Orthogonality. That and every time I think "Why the *hell* would
someone need that?" someone comes along with a reason that's both
good and scares me. Since the system supports it, it's exposed.
> DS> un_read Pfilehandle, Pdata
>
> DS> Undo a read request, pushing Pdata back onto the filehandle. (Note
> DS> the _ in the op name)
>
>any max size of that call or total amounts you can push back?
Nope.
> if the
>data was from a file can it be just discarded and a seek pointer moved?
Nope. It gets queued up for pending read requests.
>that fails if you read data and the file was modified, and then you
>un_read data.
Sorta. I didn't put the details of unreading in this draft. I'll fix
that for v2.
> Event Ops
> =========
>
> The opcodes in this section are a combination of event requests and
> event handling ops. It doesn't include the IO ops--those are separate.
>
> Most of the event request ops have two forms, one of which takes a
> callback PMC and user data PMC.
>
> checkevent
>
> Explicitly check to see if there are any events pending in the event
> queue and, if so process one.
So, for GUI events, could calling into parrot and doing the following
from the OS event handler work to synchronously dispatch an event?

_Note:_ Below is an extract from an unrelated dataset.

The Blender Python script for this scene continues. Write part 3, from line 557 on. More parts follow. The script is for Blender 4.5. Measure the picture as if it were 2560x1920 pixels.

... parrot-ify a mouse-moved event into $P5 ...
post $P5
checkevent
Hm. No. If there's already an event in the queue, then that won't
work... :( Maybe this change, instead:
polleventq(out Pevent)
Shifts one event off of the queue into Pevent, or nulls Pevent.
dispatch(in Pevent)
Invokes the registered event handler(s) for Pevent.
Which makes checkevent really this:
polleventq Py
isnull Py, .NO_EVENT
dispatch Py
.NO_EVENT:
—
Gordon Henriksen
IT Manager
ICLUBcentral Inc.
gor...@iclub.com
For that I think you'd want:
post $P5
wait $P5
> Gordon Henriksen wrote:
>
> > So, for GUI events, could calling into parrot and doing the
> > following from the OS event handler work to synchronously dispatch
> > an event?
> >
> > ... parrot-ify a mouse-moved event into $P5 ...
> > post $P5
> > checkevent
> >
> > Hm. No.
>
> For that I think you'd want:
>
> post $P5
> wait $P5
I suppose that would work, since the "wait" would block the main OS
thread. It does cause unnecessary context switches, though.
What happens in this case if the parrot eventloop is stopped? Does the
GUI thread block indefinitely in the "wait" op? That would keep the
program open even though parrot seemingly wanted to shut down.
Just decoupling the event queue and dispatch mechanisms seems cleaner to
my eye.
--
Well... sort of. Wait will drain the event queue until the event
you're waiting on has been completed.
> It does cause unnecessary context switches, though.
Nah. There may not even be any threads involved.
>What happens in this case if the parrot eventloop is stopped?
That's a good question, and I'm not sure what the right answer is.
I think, though, that "You lose" is the best we're going to do. If
you've blocked one or more events from being handled but are waiting
for them to be handled before continuing then you're doomed, and
there's not much to be done about it.
Perhaps that's a better thing to use to describe them, then. I
understand the intuitive difference between expected/unexpected or
solicited/unsolicited, but upon closer examination that particular
difference gets really fuzzy. Perhaps registered/unregistered? You
really want to say that you have a handle ("event"? "object"?)
associated with your solicited event, but I don't know how to turn
that into an adjective. Preallocated? Prepared? Identified? Labeled?
Named? Tracked? Hey, that last one might work.